Saturday, 31 January 2009

Good news from Iceland

The recently resigned Prime Minister of Iceland, conservative Geir Haarde, is being widely described as the first government victim of the financial crisis. Since the economy collapsed last year, weekly riots have rocked the government until it was no longer viable. Early elections have been called for May, and the interim Prime Minister is to be Johanna Sigurdardottir of the Social Democratic Alliance.

The fact that she will be the first openly gay Prime Minister in the world is one in the eye for global homophobes. But although she's considered slightly to the left of her party, the Social Democrats have been in coalition with with Haarde's Independence Party since 2007, and therefore bear some responsibility for the neoliberal financial-deregulation-and-privatisation which turned out to be a house built on sand.

The Social Democrats' new coalition partner is the Left-Green Movement, which has 9 of the Icelandic Parliament's 63 seats. Although solidly green, they're not aligned with other global Green Parties, but rather with the Nordic Green Left, the alliance of left-wing parties across Sweden, Norway, Finland and Denmark. Polls now put them on 28%, which would make them the biggest party if nothing changes before the election.

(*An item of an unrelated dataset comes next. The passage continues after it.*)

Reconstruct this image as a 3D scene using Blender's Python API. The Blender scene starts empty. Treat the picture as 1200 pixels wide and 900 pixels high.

The Financial Times explains their appeal: "The Left-Greens – an anti-big business, pro-environment party – have benefited from a dramatic rise in anti-capitalist sentiment in Iceland following the crisis as people expressed disgust at prominent and flashy young businessmen known as the ‘Viking raiders’."

Of course, a Left-Green led government would not be a panacea. It is calling for the renegotiation of Iceland's recent bailout deal with the IMF, but even if it manages to do this, the better terms it negotiates are unlikely to include ensuring that ordinary people don't pay for the financial crisis through job losses and reposessions. If people resist this, which they may well do given the evidence of the protests so far, the Left-Green Movement could end up enforcing the interests of capital rather than fighting them.

But perhaps I'm judging them by the standards of your average Social Democrat. If the Left-Greens maintain a close connection to the social movements which emerge in response to the crisis, and those movements maintain their self activity rather than leaving it all to the Left-Greens, something rather exciting could emerge in Iceland. And in the meantime, we can be heartened by the fact that Iceland seems to be lurching left rather than right in response to their economic crisis.

For further reading (all in English) see the Left-Green Movement's website, Aftaka (an anarchist site) and the Guardian's Iceland section.

Friday, 30 January 2009

'My name is Harvey Milk, and I'm here to recruit you'

Last week I went to see 'Milk' and I can heartily recommend it. Harvey Milk was the first openly gay man to be elected to public office in the US when he became a Supervisor of San Francisco in 1977. Although this was no mean feat, given that his constituency covered the city's gay district (the Castro) it was perhaps another campaign that was more astonishing. Milk was at the centre of the defeat of Proposition 6 which would have made the dismissal of gay teachers mandatory across California. Rather than hide behind mealy-mouthed assertions about human rights as some of the moderates in the campaign would have prefered, Milk took the bigots head on in public debates, and urged gay Californians to come out to friends and family.

The defeat of Proposition 6 was a turning point in the battle for gay rights in the US. Up to that point a wave of homophobia was sweeping the country, not least due to the efforts of evangelical Christian singer Anita Bryant. Milk's achievement was not so much to get elected, although that helped, but to build a movement. Thus it was that when both he and the Mayor of San Francisco were shot dead by a fellow Supervisor in 1978, 30,000 people turned out on the streets to mourn.

On Newsnight Review the day the film came out, Tony Parsons complained that the film was sanitised for a straight audience. This was San Francisco in the 70s, he said, where were the bath houses, the depravity? He even went so far to compare it to Philadelphia, the supposedly groundbreaking 1993 film with Tom Hanks as a gay man with AIDS who never so much as kisses his boyfriend on screen. In fact, I think Tony entirely missed the point. This was not a film primarily about gay life in 70s Frisco, but about political activism. The kissing, and indeed sex, was there in appropriate amounts to tell the story.

The generally excellent director Gus Van Sant made the right call here, and does a great job of invoking the excitement of the movement at the time (at one point an angry crowd of protesters chant "civil rights or civil war, gay rights now!"). Sean Penn's performance is also great, as a number of reviewers have commented. But perhaps the best recommendation is that despite the fact that though Harvey dies at the end of the film, you're still left with a sense of hope and optimism.

Being both gay and an activist, this was perhaps an obvious film for me to go see, but I'm pretty sure that anyone who isn't a thorough reactionary will enjoy it!